Есть историческая функция человека, его положение в расстановке сил, которую люди определенной ценностной ориентации считают положительной или отрицательной (концепция вполне релятивистическая, конечно). Есть, далее, конкретное общественное поведение человека, соотнесенное с его функцией, но ей не тождественное, отклоняющееся под давлением обстоятельств. Есть, наконец, личные свойства.
Оценочные знаки трех этих пластов могут совпадать, могут не совпадать и вступать в разные сочетания. Плюсы и минусы, проставляемые с относительной, но вовсе не субъективной, а в своем роде обязательной (групповое сознание) точки зрения[876]
.Гинзбург отмечает, что ее оценки имеют релятивистский, но не субъективный характер: они дают представление о сообществе, о среде (иначе говоря, о взглядах «обобщенного другого», как выразился бы Мид). Она называет заслугой «современной социологии» мысль, что человек представляет собой «социальное устройство» и действует в соответствии с ценностями, внушаемыми ему группами, к которым он принадлежит[877]
. В то время как суждения Сен-Симона о поведении людей основаны на личном общении и личных отношениях[878], Гинзбург создает более научную категорию «конкретного общественного поведения человека», которое предположительно не зависит от отношений этого человека с Гинзбург (хотя на практике это, по-видимому, было невозможно). Представление Гинзбург об «исторической функции» ее современников зависит, как представляется, от доминирующей социальной роли этого человека, его служебного положения (например, ученый, администратор, писатель или редактор) в культурных институтах или даже его роли в неофициальной литературной жизни – роли, которая, как полагала Гинзбург, тоже могла обнажать «социальные закономерности»[879].В отличие от Сен-Симона Гинзбург оправдывает смену линии поведения, происходящую под давлением внешних обстоятельств: она признает, что у людей из ее среды выбор был невелик. Описывая, как некто сделался из попутчика чиновником, она заметила: «Опять выбор. И какой! – в сущности, между возможностью жить и невозможностью»[880]

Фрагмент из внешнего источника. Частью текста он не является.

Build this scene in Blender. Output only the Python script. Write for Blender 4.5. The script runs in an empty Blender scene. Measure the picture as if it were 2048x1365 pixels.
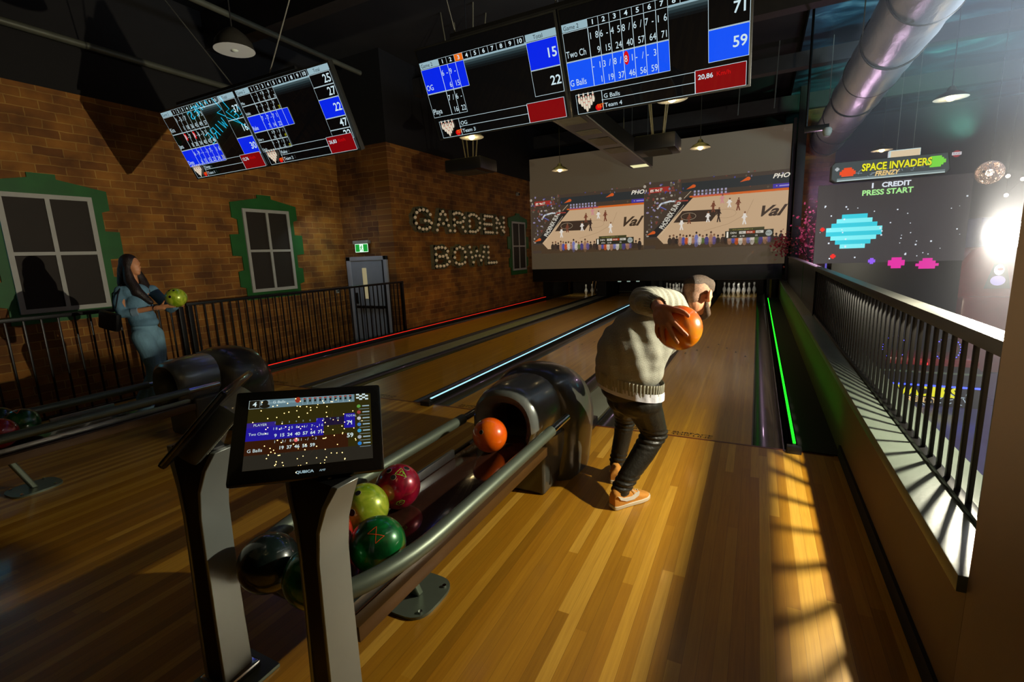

. На взгляд Гинзбург, советская система породила следующие типы людей: «порядочные (которые в основном не сохранились), полупорядочные, мерзавцы, которые хотели делать то, что они делали, полумерзавцы, которые не хотели делать то, что они делали, и потому делали немного меньше»[881]. Таким образом она пытается скорректировать склонность своего поколения к «наивному реализму» («когда мы думали, что все рабовладельцы – плохие люди, а рабы – хорошие»), а также мнения интеллектуалов из более молодых поколений, которые смотрели «из дали, стирающей оттенки»[882], подразделяя описываемых представителей сталинского периода на две категории – «плохих» и «хороших».Она напоминает нам: «Человек не может выдумать для себя несуществующую форму поведения, но он может выбрать свой исторический характер из моделей, заготовленных историей». Только в рамках этих параметров человек может выбрать себе форму поведения на основе «социальных и биологических, сознательных и бессознательных, закономерных и случайных» мотивов. Гинзбург обращает большое внимание на принадлежность к тому или иному поколению, поскольку каждый пятилетний или десятилетний период советской истории давал людям разные возможности и формировал разные типы деятелей (самыми страшными были те, кто достиг совершеннолетия в 30‐е годы ХХ века). Исторические сдвиги могут оказывать диспропорционально-масштабное воздействие, в том числе изменять функцию и поведение человека на диаметрально противоположные[883]
. Но Гинзбург считает, что индивид как участник событий тоже до какой-то степени обладает влиянием. Таким образом, хотя она согласна с теориями функциональной социологии, согласно которым люди получают социальные роли в соответствии с ожиданиями своей среды, она уверяет, что «социальные роли – это также формы воздействия на среду»[884].